Hill Staffers: Cyber Security Legislation Passage Not Likely

(Boston, MA) The controversial nature of cyber security legislation moving through the Congress combined with the compressed election-year legislative calendar diminishes the chance of cyber legislation enactment during this Congress. That was the main message coming from a panel of top Hill staffers speaking here at the NCTA Show today.

There are "a couple of clear fault lines here in terms of maybe getting a compromise" on cyber security legislation during this Congress, Greg Orlando, Counsel for Senate Commerce Committee member Roger Wicker (R-MS) said. Chief among these: "you've got the critical infrastructure piece and expanded role for DHS."

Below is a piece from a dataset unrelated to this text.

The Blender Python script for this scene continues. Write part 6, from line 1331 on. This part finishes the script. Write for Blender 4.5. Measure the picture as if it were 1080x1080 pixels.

Senate legislation championed by Senator Joe Lieberman (I-CT) would implement minimum cyber security requirements on critical infrastructure industries such as utilities and banking, with those requirements administered by the Department of Homeland Security. Although objections by privacy advocates are largely acknowledged as threats to the passage of cyber security legislation, mandatory requirements on critical infrastructure could be the real fly in the ointment.

"Senator Rockefeller believes that if cyber legislation doesn't address critical infrastructure, we will have all failed," John Branscome, Communications Counsel, Senate Committee on Commerce, Science and Transportation said.

Although the Democratic-controlled Senate, along with the Administration, believe cyber security legislation should include critical infrastructure requirements overseen by DHS, House leaders aren't buying into that. ​"Having a single agency manage 13 industrial sectors,creates an opportunity for a single point of failure," Ray Baum, Senior Policy Advisor to Greg Walden (R-OR), Chairman of the House Subcommittee on Communications and Technology said. "It's very difficult to say that if you set outstanding standards, they wouldn't be out of date before the ink is dry. We need to leave that to the expert agencies."

Later in an interview, Baum said "if they tweak the privacy stuff and take out the critical infrastructure, you could pass a cyber security bill this Congress." Other than that unlikely scenario, cyber security legislation looks dead until the new Congress comes to town next January. "It's a hard year to be legislating," Danny Sepulveda, Senior Advisor to Sen. John Kerry (D-MA) said.